Short task :: A verbatim copy of the records is required, with all pictures left out.

Source records ::
________________________________________

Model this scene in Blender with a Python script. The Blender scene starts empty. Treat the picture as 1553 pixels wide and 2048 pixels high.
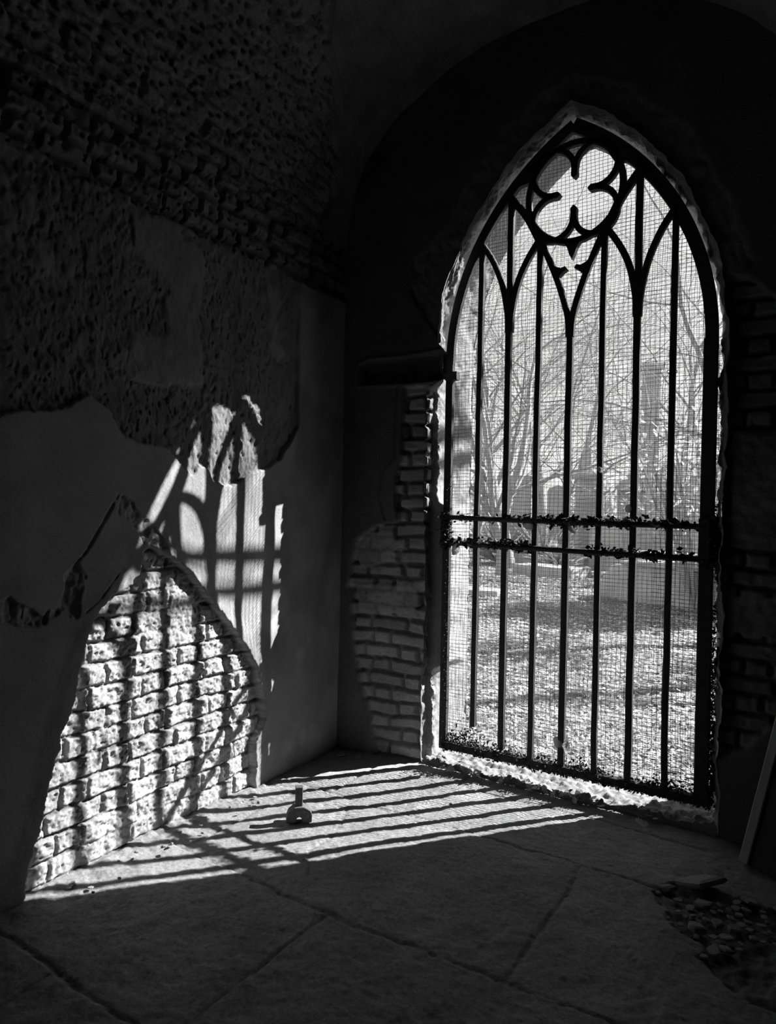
import bpy, math, random
import numpy as np
from mathutils import Vector, Matrix
random.seed(7)
RS = np.random.RandomState(11)
scn = bpy.context.scene
COL = scn.collection

# ------------------------------------------------------------------ camera
cam_d = bpy.data.cameras.new('camera'); cam = bpy.data.objects.new('camera', cam_d); COL.objects.link(cam)
cam_d.sensor_fit = 'VERTICAL'; cam_d.sensor_height = 36.0
cam_d.lens = 36.0 * 1365.0 / 2048.0
cam_d.clip_start = 0.02; cam_d.clip_end = 400
yaw = math.radians(31.3); roll = 0.02; pitch = math.atan(-6 / 1365.0)
F = Vector((-math.sin(yaw) * math.cos(pitch), math.cos(yaw) * math.cos(pitch), math.sin(pitch)))
R0 = Vector((math.cos(yaw), math.sin(yaw), 0)); U0 = R0.cross(F)
# the camera is rolled a little: true vertical leans to the right in the picture
Rr = R0 * math.cos(roll) - U0 * math.sin(roll) * -1.0
Ur = U0 * math.cos(roll) - R0 * math.sin(roll)
M = Matrix(((Rr.x, Ur.x, -F.x, 2.305), (Rr.y, Ur.y, -F.y, -3.268), (Rr.z, Ur.z, -F.z, 1.4), (0, 0, 0, 1)))
cam.matrix_world = M
scn.camera = cam

# ------------------------------------------------------------------ light
SUN_STRENGTH = 18.0
SKY = 1.32
EXPOSURE = 0.0
az = Vector((0.644, 0.765)).normalized()
tan_el = 0.77
sun_dir = Vector((az.x, az.y, tan_el)).normalized()
sd = bpy.data.lights.new('sun', 'SUN'); sd.energy = SUN_STRENGTH; sd.angle = math.radians(0.42)
so = bpy.data.objects.new('sun', sd); COL.objects.link(so)
so.rotation_euler = sun_dir.to_track_quat('Z', 'Y').to_euler(); so.location = (8, 9, 9)
w = bpy.data.worlds.new('sky'); scn.world = w; w.use_nodes = True
nt = w.node_tree; bg = nt.nodes['Background']; bg.inputs[1].default_value = SKY
tc = nt.nodes.new('ShaderNodeTexCoord'); sp = nt.nodes.new('ShaderNodeSeparateXYZ'); rp = nt.nodes.new('ShaderNodeValToRGB')
nt.links.new(tc.outputs['Generated'], sp.inputs[0]); nt.links.new(sp.outputs[2], rp.inputs[0]); nt.links.new(rp.outputs[0], bg.inputs[0])
rp.color_ramp.elements[0].position = 0.0; rp.color_ramp.elements[0].color = (1, 1, 1, 1)
rp.color_ramp.elements[1].position = 0.7; rp.color_ramp.elements[1].color = (.38, .38, .38, 1)
scn.view_settings.view_transform = 'Standard'; scn.view_settings.look = 'None'
scn.view_settings.gamma = 1.0; scn.view_settings.exposure = EXPOSURE; scn.view_settings.use_curve_mapping = False
scn.cycles.max_bounces = 7; scn.cycles.diffuse_bounces = 5

# ------------------------------------------------------------------ noise (numpy)
def h2(ix, iy, s):
    n = (ix.astype(np.int64) * 374761393 + iy.astype(np.int64) * 668265263 + s * 1274126177) & 0x7fffffff
    n = ((n ^ (n >> 13)) * 1274126177) & 0x7fffffff
    n = ((n ^ (n >> 16)) * 668265263) & 0x7fffffff
    return (n & 0xffff) / 65535.0
def vn(x, y, s=0):
    ix = np.floor(x); iy = np.floor(y); fx = x - ix; fy = y - iy
    fx = fx * fx * fx * (fx * (fx * 6 - 15) + 10); fy = fy * fy * fy * (fy * (fy * 6 - 15) + 10)
    a = h2(ix, iy, s); b = h2(ix + 1, iy, s); c = h2(ix, iy + 1, s); d = h2(ix + 1, iy + 1, s)
    return (a + (b - a) * fx) * (1 - fy) + (c + (d - c) * fx) * fy
def fbm(x, y, s=0, o=4, g=.5):
    t = 0; a = 1; n = 0; f = 1
    for k in range(o):
        t = t + a * (vn(x * f + k * 17.3, y * f - k * 9.1, s + k) - .5); n += a; a *= g; f *= 2.03
    return t / n * 2
def worley(x, y, s=0):
    ix = np.floor(x); iy = np.floor(y); best = np.full(x.shape, 9.0)
    for dx in (-1, 0, 1):
        for dy in (-1, 0, 1):
            cx = ix + dx; cy = iy + dy
            px = cx + h2(cx, cy, s); py = cy + h2(cx, cy, s + 5)
            best = np.minimum(best, np.hypot(px - x, py - y))
    return best
def sm(a, b, x):
    t = np.clip((x - a) / (b - a), 0, 1); return t * t * (3 - 2 * t)
def sdpoly(x, y, poly):
    """signed distance, positive inside"""
    P = np.array(poly, float); d = np.full(x.shape, 1e9); ins = np.zeros(x.shape, bool)
    for i in range(len(P)):
        a = P[i]; b = P[(i + 1) % len(P)]; e = b - a
        t = np.clip(((x - a[0]) * e[0] + (y - a[1]) * e[1]) / (e @ e + 1e-12), 0, 1)
        d = np.minimum(d, np.hypot(x - a[0] - t * e[0], y - a[1] - t * e[1]))
        if a[1] != b[1]:
            c = ((a[1] > y) != (b[1] > y)) & (x < e[0] * (y - a[1]) / e[1] + a[0]); ins ^= c
    return np.where(ins, d, -d)
def sdline(x, y, pts):
    P = np.array(pts, float); d = np.full(x.shape, 1e9)
    for a, b in zip(P[:-1], P[1:]):
        e = b - a; t = np.clip(((x - a[0]) * e[0] + (y - a[1]) * e[1]) / (e @ e + 1e-12), 0, 1)
        d = np.minimum(d, np.hypot(x - a[0] - t * e[0], y - a[1] - t * e[1]))
    return d
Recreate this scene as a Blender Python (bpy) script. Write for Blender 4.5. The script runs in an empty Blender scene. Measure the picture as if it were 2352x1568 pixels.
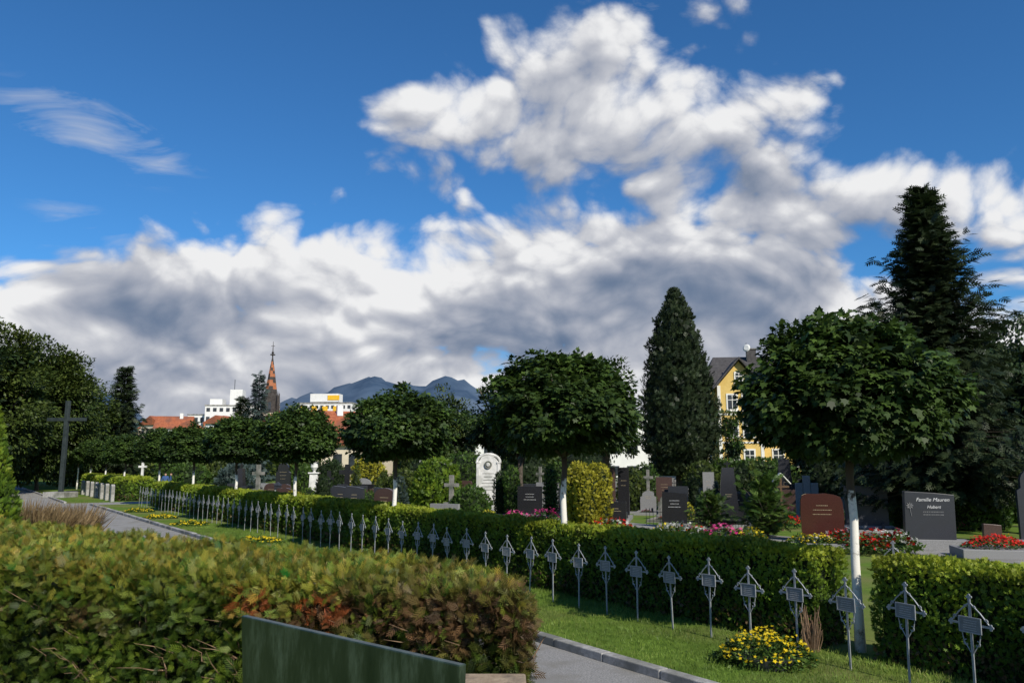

________________________________________

Exercise response ::
Model this scene in Blender with a Python script. The Blender scene starts empty. Treat the picture as 1553 pixels wide and 2048 pixels high.
import bpy, math, random
import numpy as np
from mathutils import Vector, Matrix
random.seed(7)
RS = np.random.RandomState(11)
scn = bpy.context.scene
COL = scn.collection

# ------------------------------------------------------------------ camera
cam_d = bpy.data.cameras.new('camera'); cam = bpy.data.objects.new('camera', cam_d); COL.objects.link(cam)
cam_d.sensor_fit = 'VERTICAL'; cam_d.sensor_height = 36.0
cam_d.lens = 36.0 * 1365.0 / 2048.0
cam_d.clip_start = 0.02; cam_d.clip_end = 400
yaw = math.radians(31.3); roll = 0.02; pitch = math.atan(-6 / 1365.0)
F = Vector((-math.sin(yaw) * math.cos(pitch), math.cos(yaw) * math.cos(pitch), math.sin(pitch)))
R0 = Vector((math.cos(yaw), math.sin(yaw), 0)); U0 = R0.cross(F)
# the camera is rolled a little: true vertical leans to the right in the picture
Rr = R0 * math.cos(roll) - U0 * math.sin(roll) * -1.0
Ur = U0 * math.cos(roll) - R0 * math.sin(roll)
M = Matrix(((Rr.x, Ur.x, -F.x, 2.305), (Rr.y, Ur.y, -F.y, -3.268), (Rr.z, Ur.z, -F.z, 1.4), (0, 0, 0, 1)))
cam.matrix_world = M
scn.camera = cam

# ------------------------------------------------------------------ light
SUN_STRENGTH = 18.0
SKY = 1.32
EXPOSURE = 0.0
az = Vector((0.644, 0.765)).normalized()
tan_el = 0.77
sun_dir = Vector((az.x, az.y, tan_el)).normalized()
sd = bpy.data.lights.new('sun', 'SUN'); sd.energy = SUN_STRENGTH; sd.angle = math.radians(0.42)
so = bpy.data.objects.new('sun', sd); COL.objects.link(so)
so.rotation_euler = sun_dir.to_track_quat('Z', 'Y').to_euler(); so.location = (8, 9, 9)
w = bpy.data.worlds.new('sky'); scn.world = w; w.use_nodes = True
nt = w.node_tree; bg = nt.nodes['Background']; bg.inputs[1].default_value = SKY
tc = nt.nodes.new('ShaderNodeTexCoord'); sp = nt.nodes.new('ShaderNodeSeparateXYZ'); rp = nt.nodes.new('ShaderNodeValToRGB')
nt.links.new(tc.outputs['Generated'], sp.inputs[0]); nt.links.new(sp.outputs[2], rp.inputs[0]); nt.links.new(rp.outputs[0], bg.inputs[0])
rp.color_ramp.elements[0].position = 0.0; rp.color_ramp.elements[0].color = (1, 1, 1, 1)
rp.color_ramp.elements[1].position = 0.7; rp.color_ramp.elements[1].color = (.38, .38, .38, 1)
scn.view_settings.view_transform = 'Standard'; scn.view_settings.look = 'None'
scn.view_settings.gamma = 1.0; scn.view_settings.exposure = EXPOSURE; scn.view_settings.use_curve_mapping = False
scn.cycles.max_bounces = 7; scn.cycles.diffuse_bounces = 5

# ------------------------------------------------------------------ noise (numpy)
def h2(ix, iy, s):
    n = (ix.astype(np.int64) * 374761393 + iy.astype(np.int64) * 668265263 + s * 1274126177) & 0x7fffffff
    n = ((n ^ (n >> 13)) * 1274126177) & 0x7fffffff
    n = ((n ^ (n >> 16)) * 668265263) & 0x7fffffff
    return (n & 0xffff) / 65535.0
def vn(x, y, s=0):
    ix = np.floor(x); iy = np.floor(y); fx = x - ix; fy = y - iy
    fx = fx * fx * fx * (fx * (fx * 6 - 15) + 10); fy = fy * fy * fy * (fy * (fy * 6 - 15) + 10)
    a = h2(ix, iy, s); b = h2(ix + 1, iy, s); c = h2(ix, iy + 1, s); d = h2(ix + 1, iy + 1, s)
    return (a + (b - a) * fx) * (1 - fy) + (c + (d - c) * fx) * fy
def fbm(x, y, s=0, o=4, g=.5):
    t = 0; a = 1; n = 0; f = 1
    for k in range(o):
        t = t + a * (vn(x * f + k * 17.3, y * f - k * 9.1, s + k) - .5); n += a; a *= g; f *= 2.03
    return t / n * 2
def worley(x, y, s=0):
    ix = np.floor(x); iy = np.floor(y); best = np.full(x.shape, 9.0)
    for dx in (-1, 0, 1):
        for dy in (-1, 0, 1):
            cx = ix + dx; cy = iy + dy
            px = cx + h2(cx, cy, s); py = cy + h2(cx, cy, s + 5)
            best = np.minimum(best, np.hypot(px - x, py - y))
    return best
def sm(a, b, x):
    t = np.clip((x - a) / (b - a), 0, 1); return t * t * (3 - 2 * t)
def sdpoly(x, y, poly):
    """signed distance, positive inside"""
    P = np.array(poly, float); d = np.full(x.shape, 1e9); ins = np.zeros(x.shape, bool)
    for i in range(len(P)):
        a = P[i]; b = P[(i + 1) % len(P)]; e = b - a
        t = np.clip(((x - a[0]) * e[0] + (y - a[1]) * e[1]) / (e @ e + 1e-12), 0, 1)
        d = np.minimum(d, np.hypot(x - a[0] - t * e[0], y - a[1] - t * e[1]))
        if a[1] != b[1]:
            c = ((a[1] > y) != (b[1] > y)) & (x < e[0] * (y - a[1]) / e[1] + a[0]); ins ^= c
    return np.where(ins, d, -d)
def sdline(x, y, pts):
    P = np.array(pts, float); d = np.full(x.shape, 1e9)
    for a, b in zip(P[:-1], P[1:]):
        e = b - a; t = np.clip(((x - a[0]) * e[0] + (y - a[1]) * e[1]) / (e @ e + 1e-12), 0, 1)
        d = np.minimum(d, np.hypot(x - a[0] - t * e[0], y - a[1] - t * e[1]))
    return d
Recreate this scene as a Blender Python (bpy) script. Write for Blender 4.5. The script runs in an empty Blender scene. Measure the picture as if it were 2352x1568 pixels.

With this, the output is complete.